The second track (Adorably Pretentious Title on The Limits of Credulity) is something of a cheat; it is mostly the original with a few synth washes and other touches added or substituted. On the negative this obscures or replaces some of the flourishes that gave the eerie marine flavour to the original track, but on the positive the newly added melancholic flute line at one of the climaxes of the track really gets you where it hurts and the new deep base line underlying adds a resonant depth.

The third track is Movement of a (re)Visionary. Like the second track, underneath it's mostly the original.
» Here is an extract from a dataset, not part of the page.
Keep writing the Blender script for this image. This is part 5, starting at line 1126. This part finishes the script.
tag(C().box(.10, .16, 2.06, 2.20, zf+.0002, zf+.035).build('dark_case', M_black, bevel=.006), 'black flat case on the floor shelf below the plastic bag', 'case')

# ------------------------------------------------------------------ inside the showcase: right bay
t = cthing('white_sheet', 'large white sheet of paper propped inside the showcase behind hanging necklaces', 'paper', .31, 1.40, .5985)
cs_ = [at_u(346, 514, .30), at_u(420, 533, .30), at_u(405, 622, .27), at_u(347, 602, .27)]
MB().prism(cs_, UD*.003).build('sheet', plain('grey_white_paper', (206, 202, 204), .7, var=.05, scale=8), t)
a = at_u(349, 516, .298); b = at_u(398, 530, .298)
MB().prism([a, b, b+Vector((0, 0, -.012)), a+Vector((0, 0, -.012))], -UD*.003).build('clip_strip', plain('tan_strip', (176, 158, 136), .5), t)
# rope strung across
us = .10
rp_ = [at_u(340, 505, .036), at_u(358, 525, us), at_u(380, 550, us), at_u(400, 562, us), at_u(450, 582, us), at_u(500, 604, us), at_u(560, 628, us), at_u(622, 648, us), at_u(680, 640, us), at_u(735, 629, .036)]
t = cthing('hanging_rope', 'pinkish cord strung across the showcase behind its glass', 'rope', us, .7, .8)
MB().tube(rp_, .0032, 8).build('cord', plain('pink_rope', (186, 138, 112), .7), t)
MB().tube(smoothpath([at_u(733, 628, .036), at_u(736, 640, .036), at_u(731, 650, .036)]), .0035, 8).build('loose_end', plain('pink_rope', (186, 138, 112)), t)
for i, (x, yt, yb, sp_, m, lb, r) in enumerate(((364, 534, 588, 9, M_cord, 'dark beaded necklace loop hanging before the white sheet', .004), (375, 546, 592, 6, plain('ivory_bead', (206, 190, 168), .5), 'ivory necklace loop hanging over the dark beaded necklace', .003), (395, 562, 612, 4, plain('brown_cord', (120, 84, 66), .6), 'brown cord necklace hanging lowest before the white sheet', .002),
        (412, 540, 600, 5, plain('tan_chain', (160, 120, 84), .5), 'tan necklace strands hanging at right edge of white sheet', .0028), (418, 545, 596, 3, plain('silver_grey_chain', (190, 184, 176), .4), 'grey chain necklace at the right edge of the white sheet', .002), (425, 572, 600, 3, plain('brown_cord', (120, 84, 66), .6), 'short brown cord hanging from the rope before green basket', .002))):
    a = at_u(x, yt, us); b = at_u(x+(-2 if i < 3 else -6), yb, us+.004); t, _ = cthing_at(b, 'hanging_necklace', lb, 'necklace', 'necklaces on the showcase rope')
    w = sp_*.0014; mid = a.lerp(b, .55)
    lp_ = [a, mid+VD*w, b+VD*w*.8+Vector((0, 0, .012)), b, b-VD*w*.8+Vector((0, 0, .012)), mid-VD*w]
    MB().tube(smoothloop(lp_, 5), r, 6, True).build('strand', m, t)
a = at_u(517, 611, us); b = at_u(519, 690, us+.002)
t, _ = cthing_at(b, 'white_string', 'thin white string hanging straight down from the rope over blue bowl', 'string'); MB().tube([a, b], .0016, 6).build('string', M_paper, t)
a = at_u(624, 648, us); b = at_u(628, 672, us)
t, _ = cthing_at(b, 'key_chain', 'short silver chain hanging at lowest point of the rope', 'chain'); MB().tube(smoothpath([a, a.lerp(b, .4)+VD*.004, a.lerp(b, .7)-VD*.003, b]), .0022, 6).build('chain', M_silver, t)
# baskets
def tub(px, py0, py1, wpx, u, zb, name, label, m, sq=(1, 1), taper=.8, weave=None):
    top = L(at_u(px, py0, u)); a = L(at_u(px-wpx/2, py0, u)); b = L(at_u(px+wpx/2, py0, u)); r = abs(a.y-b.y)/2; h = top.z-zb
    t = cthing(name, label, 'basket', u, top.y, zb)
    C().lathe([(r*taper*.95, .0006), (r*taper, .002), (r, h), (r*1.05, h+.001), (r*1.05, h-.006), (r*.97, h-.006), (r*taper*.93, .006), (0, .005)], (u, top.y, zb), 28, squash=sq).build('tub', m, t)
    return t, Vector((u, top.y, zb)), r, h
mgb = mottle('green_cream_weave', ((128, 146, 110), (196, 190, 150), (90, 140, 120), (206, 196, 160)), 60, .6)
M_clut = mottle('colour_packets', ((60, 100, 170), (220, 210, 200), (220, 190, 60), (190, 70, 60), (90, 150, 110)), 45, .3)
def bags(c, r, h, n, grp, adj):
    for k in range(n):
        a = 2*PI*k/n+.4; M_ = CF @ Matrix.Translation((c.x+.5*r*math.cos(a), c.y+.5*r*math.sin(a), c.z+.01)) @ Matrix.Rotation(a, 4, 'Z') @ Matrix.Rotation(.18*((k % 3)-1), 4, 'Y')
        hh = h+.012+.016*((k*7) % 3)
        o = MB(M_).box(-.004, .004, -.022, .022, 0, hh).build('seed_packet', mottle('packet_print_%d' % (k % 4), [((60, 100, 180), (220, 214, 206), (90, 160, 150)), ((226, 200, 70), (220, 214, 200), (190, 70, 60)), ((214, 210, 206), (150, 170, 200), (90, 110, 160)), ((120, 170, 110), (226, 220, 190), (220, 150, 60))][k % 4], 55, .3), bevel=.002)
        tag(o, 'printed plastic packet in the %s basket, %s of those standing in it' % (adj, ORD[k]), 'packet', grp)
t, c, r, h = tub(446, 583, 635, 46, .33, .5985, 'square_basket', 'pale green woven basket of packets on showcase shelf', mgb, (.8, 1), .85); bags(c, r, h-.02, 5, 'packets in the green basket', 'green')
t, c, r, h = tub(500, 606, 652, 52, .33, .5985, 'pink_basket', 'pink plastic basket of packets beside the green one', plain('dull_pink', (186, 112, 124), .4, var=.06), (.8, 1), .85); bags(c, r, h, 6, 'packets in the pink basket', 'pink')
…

However the additions and changes in this case give it a very different flavour. The TD signature non-melodic introduction has been changed, though is still as equally strange. The original main part of the track was a fusion of a kind of rhythmic beat suggestive of African tribal instruments, a high pitched eerie lilting and the growing intervention of the Hammond suggesting the climax of some perilous tribal ritual. The new main part has the addition of more synth washes and a kind of bizarre industrial rhythm reminiscent of a traumatic trip on a 60s train. This makes the track sound very different though no less engaging.
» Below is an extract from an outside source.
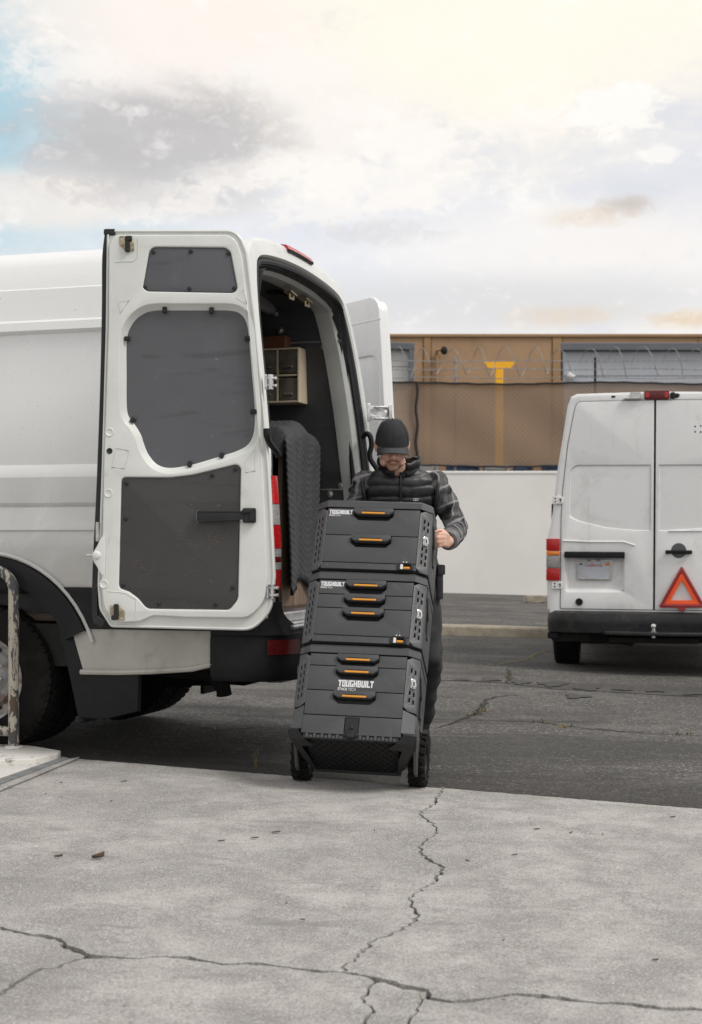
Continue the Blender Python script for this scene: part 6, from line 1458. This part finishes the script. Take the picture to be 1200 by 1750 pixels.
m = MB(); zl = CH + (HY - 1250) / F * dr; q = Vector((g0.x, g0.y, zl)); m.tube([tuple(q), tuple(q + dirL * 1.3)], rr * .95, 18); m.build('lower_rail', M['chipped_rail'], hr, True)
m = MB(); q = Vector((g0.x, g0.y, g0.z)) + dirL * 1.35; m.tube([(q.x, q.y, g0.z), (q.x, q.y, zt_ - .0)], rr, 18); m.build('post', M['chipped_rail'], hr, True)
m = MB(); m.lathe([(rr + .02, 0), (rr + .018, .006), (rr + .004, .012)], 20, lambda x, y, z: (g0.x + x, g0.y + y, g0.z + z)); m.build('post_collar', M['chipped_white'], hr, True)
def leaf(px_, py_, ln, wd, curl, ang, seed, label, mat='leaf'):
    g = gp(px_, py_, .014); rnd = random.Random(seed); m = MB(); rows = []
    for i in range(7):
        t = i / 6; w2 = wd * (math.sin(math.pi * min(1, t * .93 + .05)) ** .7) * rnd.uniform(.8, 1.15); rows.append([(ln * (t - .5), w2 * s_, curl * (abs(s_) ** 1.5) * (.6 + .8 * t) + curl * .5 * (t - .5) ** 2 * 2 + .001 + rnd.uniform(0, .1) * curl) for s_ in (-1, -.5, 0, .5, 1)])
    m.grid(rows); me = m.mesh('dry_leaf', M[mat]); o = bpy.data.objects.new('dry_leaf', me); col.objects.link(o); o.location = g; o.rotation_euler = (0, -.03, ang); WM[o.name] = Matrix.Translation(g)
    so = o.modifiers.new('t', 'SOLIDIFY'); so.thickness = .0012
    tag(o, label, 'leaf', 'leaf scraps on the concrete')
leaf(168, 1467, .046, .011, .013, .5, 1, 'largest curled brown leaf lying alone on the concrete')
leaf(100, 1465, .030, .007, .006, .1, 2, 'thin brown leaf scrap just left of the largest leaf')
for i, (x, y, l_, a) in enumerate(((105, 1338, .022, 1), (78, 1358, .020, 2), (212, 1336, .040, .4), (435, 1433, .042, .2), (378, 1438, .036, .1), (472, 1423, .050, .4), (917, 1418, .034, .2), (976, 1424, .030, .9), (799, 1472, .026, 2.4), (879, 1462, .030, .1), (1120, 1642, .026, .2), (861, 1608, .016, 1), (1030, 1427, .020, 1.4), (1150, 1397, .030, .1), (490, 1545, .012, 1), (190, 1370, .016, .4), (640, 1420, .014, 2))):
    leaf(x, y, l_ * .75, l_ * .15, .003, a, 10 + i, 'tiny dark leaf scrap on the pale concrete')
# weed at the seam between street and apron
g = gp(436, 1307); wd_ = thing('seam_weed', 'tiny green and orange weed growing at the concrete edge', 'weed', tuple(g))
rnd = random.Random(8); m = MB()
for k in range(3): m.tube([tuple(g + Vector((.004 * k, 0, -.01))), tuple(g + Vector((.008 * (k - 1), 0, .04))), tuple(g + Vector((.02 * (k - 1), -.006, .055 + .015 * k)))], .0016, 5)
m.build('stem', M['dry_weed'], wd_, True)
for k in range(11):
    a = rnd.uniform(0, 6.28); z = rnd.uniform(.012, .09); r_ = rnd.uniform(.004, .022); c = g + Vector((r_ * math.cos(a), r_ * math.sin(a), z)); s_ = rnd.uniform(.009, .016); u = Vector((math.cos(a), math.sin(a), rnd.uniform(-.4, .6))).normalized(); v = u.cross(Vector((0, 0, 1))).normalized()
    m = MB(); m.add([tuple(c), tuple(c + u * s_ * .5 + v * s_ * .4), tuple(c + u * s_), tuple(c + u * s_ * .5 - v * s_ * .4)], [(0, 1, 2, 3)]); m.build('weed_leaf', M['green_leaf'] if z > .04 or k % 3 else M['tri_orange'], wd_, True)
I seem to be alone in that the original fourth track, Sequent C, is very close to my heart. Everybody else seems to have hated it. So here's a pretentious self-indulgence alert! The original version's minimal sound, that of the single lonely melancholic flute layered round and around upon itself, echoing out desperately into the empty darkness, is anthemic for me. The original was always too short - you felt it should stretch on forever into infinity carrying your heart and soul with it. It was one of the most mournful sounds I have ever heard. The new version is longer. The sound is somehow older, as if it has travelled far, seen and done much since we last heard it. It has new richer echoes. It is less lonely, less vulnerable, stronger, but still mourning, still sad. Maybe I'm just projecting, but for me the original was the poor wretched adolescent lost, regretful and crying in the dark. Now we see the old man, looking back on the many roads he has travelled, to find himself just as alone once again but this time with his memories washing over him.

The fifth track Delfi is new. It is supposed to be 'in the spirit' of that era of TD; I think it gets a 5/10 for that, but it is a good enough track otherwise. It has some dance type beats there, but not so much so as to have you reaching for the anti-chav cannon. It is not as intense as a track from the original Phaedra. I am undecided whether it really belongs here at all. It fits with the style of the reworked title track, and as such is perhaps best seen as a further bridge to other things.
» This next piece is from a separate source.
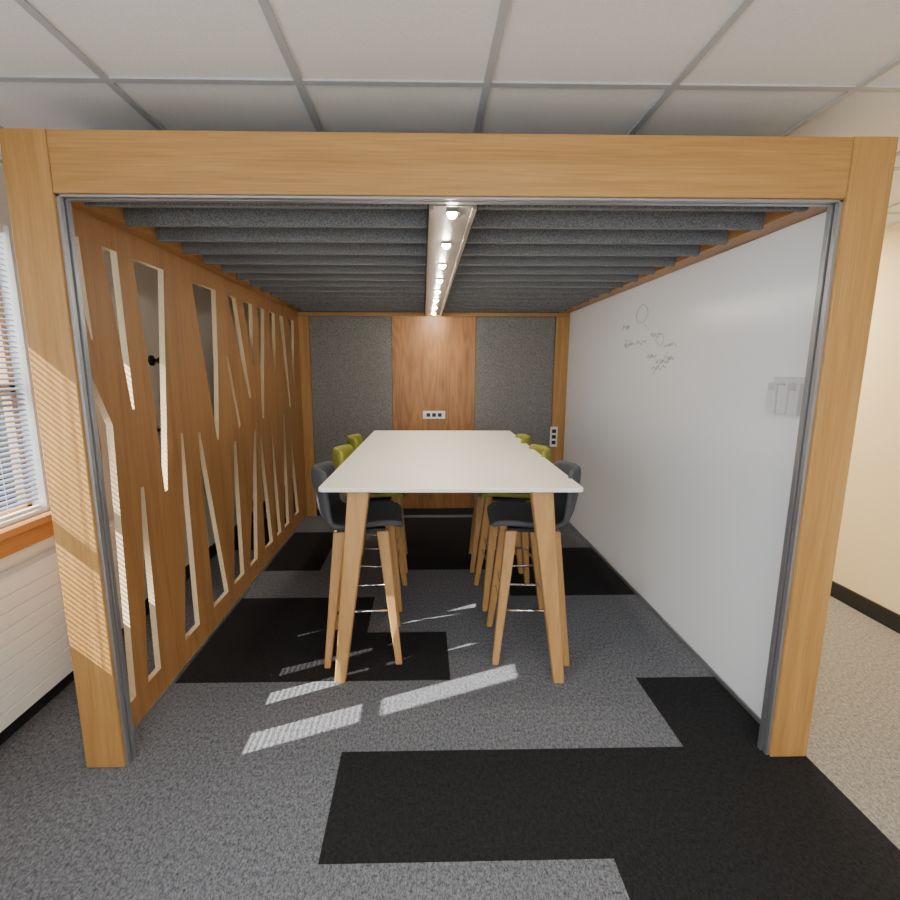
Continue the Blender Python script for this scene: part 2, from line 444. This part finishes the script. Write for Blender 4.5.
for y in LY:
    ld = bpy.data.lights.new('led_spot', 'SPOT'); ld.energy = 16; ld.color = (1, .86, .66)
    ld.spot_size = math.radians(108); ld.spot_blend = .9; ld.shadow_soft_size = .015
    o = bpy.data.objects.new('led_spot', ld); o.location = (0, y, -.03); link(o, lt)

# ------------------------------------------------------------------ bar table
tb = empty('bar_table', (.155, 3.27, 0), math.radians(-1.2))
HW, HL, TZ = .635, 1.10, 1.05
R = .022
out = []
for cx, cy, a0 in ((HW-R, HL-R, 0), (-HW+R, HL-R, 90), (-HW+R, -HL+R, 180), (HW-R, -HL+R, 270)):
    for k in range(7):
        an = math.radians(a0+15*k)
        out.append((cx+R*math.cos(an), cy+R*math.sin(an)))
bm = bmesh.new()
def ring(z, ins):
    return [bm.verts.new((x*(1-ins/HW), y*(1-ins/HL), z)) for x, y in out]
rs = [ring(TZ-.020, .003), ring(TZ-.018, 0), ring(TZ-.002, 0), ring(TZ, .002)]
bm.faces.new(rs[0][::-1]); bm.faces.new(rs[-1])
for r0, r1 in zip(rs, rs[1:]):
    for k in range(len(out)):
        j = (k+1) % len(out)
        bm.faces.new((r0[k], r0[j], r1[j], r1[k]))
finish(bm, 'table_top', white_lam, tb)
ap = .44
boxes('apron', [(-ap, ap, -HL+.13, -HL+.15, TZ-.055, TZ-.021), (-ap, ap, HL-.15, HL-.13, TZ-.055, TZ-.021),
                (-ap, -ap+.02, -HL+.15, HL-.15, TZ-.055, TZ-.021), (ap-.02, ap, -HL+.15, HL-.15, TZ-.055, TZ-.021)], white_met, tb)
i = 0
for sx in (-1, 1):
    for sy in (-1, 1):
        i += 1
        leg('leg_%d' % i, (sx*.57, sy*(HL-.055), 0), (sx*.450, sy*(HL-.095), TZ-.021), (.056, .05), (.108, .07), leg_wood, tb)

# ------------------------------------------------------------------ bar stools
def stool(loc, rz, fab):
    st = empty('bar_stool', loc, rz)
    prof = [(.225, .755), (.20, .785), (.10, .788), (-.02, .778), (-.12, .778), (-.185, .80), (-.222, .86), (-.24, .95), (-.25, 1.03), (-.255, 1.09)]
    hwid = [.165, .19, .205, .215, .22, .22, .215, .21, .195, .15]
    bk = [0, 0, 0, .05, .2, .5, .85, 1, 1, 1]
    bm = bmesh.new(); rows = []
    N = 10
    for (px, pz), w, b_ in zip(prof, hwid, bk):
        row = []
        for j in range(N+1):
            v = -1+2*j/N; av = abs(v)
            x = px+b_*.085*av**2.2; z = pz+(1-b_)*.028*av**2.5
            row.append(bm.verts.new((x, v*w, z)))
        rows.append(row)
    for r0, r1 in zip(rows, rows[1:]):
        for j in range(N): bm.faces.new((r0[j], r0[j+1], r1[j+1], r1[j]))
    o = finish(bm, 'shell', fab, st, True)
    s = o.modifiers.new('sol', 'SOLIDIFY'); s.thickness = .034; s.offset = 0
    s2 = o.modifiers.new('sub', 'SUBSURF'); s2.levels = 2; s2.render_levels = 2
    boxes('seat_mount', [(-.13, .13, -.12, .12, .735, .758)], black, st, .004)
    k = 0
    for sx in (-1, 1):
        for sy in (-1, 1):
            k += 1
            leg('leg_%d' % k, (sx*.195, sy*.195, 0), (sx*.115, sy*.105, .745), (.036, .034), (.066, .048), leg_wood, st)
    def at(z):
        t = z/.745
        return .195+(.115-.195)*t, .195+(.105-.195)*t
    ax, ay = at(.30)
    tube('foot_ring', [(ax, ay, .30), (ax, -ay, .30), (-ax, -ay, .30), (-ax, ay, .30)], .0085, chrome, st, True)
    ax, ay = at(.40)
    tube('foot_rail', [(ax, -ay, .40), (ax, ay, .40)], .0085, chrome, st)
cols = [fab_grey, fab_green, fab_green]
for k, y in enumerate((2.56, 3.16, 3.76)):
    stool((-.345, y, 0), math.radians((4, -3, 2)[k]), cols[k])
    stool((.60, y-.01, 0), math.pi+math.radians((-3, 2, -4)[k]), cols[k])

# ------------------------------------------------------------------ added fill panels in the ceiling, out of view
def fill_panel(x, y, p, col=(1, .95, .86)):
    e = empty('added_fill_panel', (x, y, H-.012))
    boxes('diffuser', [(-.285, .285, -.285, .285, -.004, .003)], panel_em, e)
    boxes('trim', [(-.298, -.286, -.298, .298, -.008, .003), (.286, .298, -.298, .298, -.008, .003), (-.286, .286, -.298, -.286, -.008, .003), (-.286, .286, .286, .298, -.008, .003)], white_met, e)
    ld = bpy.data.lights.new('fill_panel_lamp', 'AREA'); ld.shape = 'SQUARE'; ld.size = .55; ld.energy = p; ld.color = col
    o = bpy.data.objects.new('fill_panel_lamp', ld); o.location = (0, 0, -.012); link(o, e)
fill_panel(.508, -.428, 20); fill_panel(-.692, -1.628, 18); fill_panel(1.708, -1.628, 18)  # added behind the camera to lift the room light
fill_panel(2.308, 3.772, 75, (1, .80, .52))  # added where the booth hides it, brightens the right wall

def daylight(name, loc, rot, sx, sy, p, col):
    ld = bpy.data.lights.new(name, 'AREA'); ld.shape = 'RECTANGLE'; ld.size = sx; ld.size_y = sy
    ld.energy = p; ld.color = col
    o = bpy.data.objects.new(name, ld); o.location = loc; o.rotation_euler = rot; link(o)
daylight('fill_front', ((NX0+NX1)/2, YN-.2, (NZ0+NZ1)/2), (math.radians(90), 0, 0), NX1-NX0, NZ1-NZ0, 88, (.88, .94, 1))  # fill lamp outside the added window behind the camera
daylight('daylight_left', (XL-T-.15, (WY0+WY1)/2, 1.6), (0, math.radians(-90), 0), 1.3, .9, 35, (.8, .9, 1))
daylight('fill_left_rear', (XL-T-.15, (VY0+VY1)/2, 1.6), (0, math.radians(-90), 0), 1.3, 2.3, 118, (.88, .94, 1))  # fill lamp for the added left opening, brightens the whiteboard
sd = bpy.data.lights.new('sun', 'SUN'); sd.energy = 30; sd.angle = math.radians(.4); sd.color = (1, .94, .85)
so = bpy.data.objects.new('sun', sd); link(so); so.location = (-4, -1, 5)
so.rotation_euler = Vector((1, .38, -.90)).to_track_quat('-Z', 'Y').to_euler()

w = bpy.data.worlds.new('sky'); scene.world = w; w.use_nodes = True
nt = w.node_tree; bg = nt.nodes['Background']
sk = nt.nodes.new('ShaderNodeTexSky'); sk.sky_type = 'NISHITA'; sk.sun_disc = False
sk.sun_elevation = math.radians(40)
nt.links.new(sk.outputs[0], bg.inputs[0]); bg.inputs[1].default_value = .12

# ------------------------------------------------------------------ camera
cd = bpy.data.cameras.new('camera'); co = bpy.data.objects.new('camera', cd); link(co)
cd.sensor_width = 36; cd.lens = 18.8; cd.shift_x = .02; cd.clip_start = .02
co.location = (0, 0, 1.6)
co.rotation_euler = (math.radians(90-9.54), 0, math.radians(-1.1))
scene.camera = co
So in conclusion, good album this is, even if the original mighty Phaedra it aint. I'll carry on listening to it and the original.

Report this review (#158965)
Posted Friday, January 18, 2008 | Review Permalink
ZowieZiggy
PROG REVIEWER
3 stars I think that the biggest mistake from TD is to have called this album "Phaedra 2005".

Lots of devoted fans (hi Rico!) were absolutely devastated while they were listening to this album, trying to find out what was the relation with the great original. Actually, there isn't any, although... This is just something else.

This being said, the evolution of the band during the nineties and the naughties was such that this work is far from being poor. Once you have switched the original "Phaedra" button and listen to this one with a fresh and open mind, there is nothing wrong here actually.

Some upbeat electronic during the "remix" of the giant song, some excellent and ambient keys for "Mysterious". This one particularly sounds just splendid (as the original one to tell the truth).

As a whole, my opinion is that it is a good work but the major mistake was to recall one of their legendary albums from the seventies and therefore mislead their faithful fans. I just listen to it as if there no relation at all.

I rate this TD album with three stars. Bear in mind that it was probably a wrong marketing title? but the "new" track "Delphi" should please most of the TD fans from the middle seventies (for the first half) and other ones from the nineties (for the second half). At least I feel like this.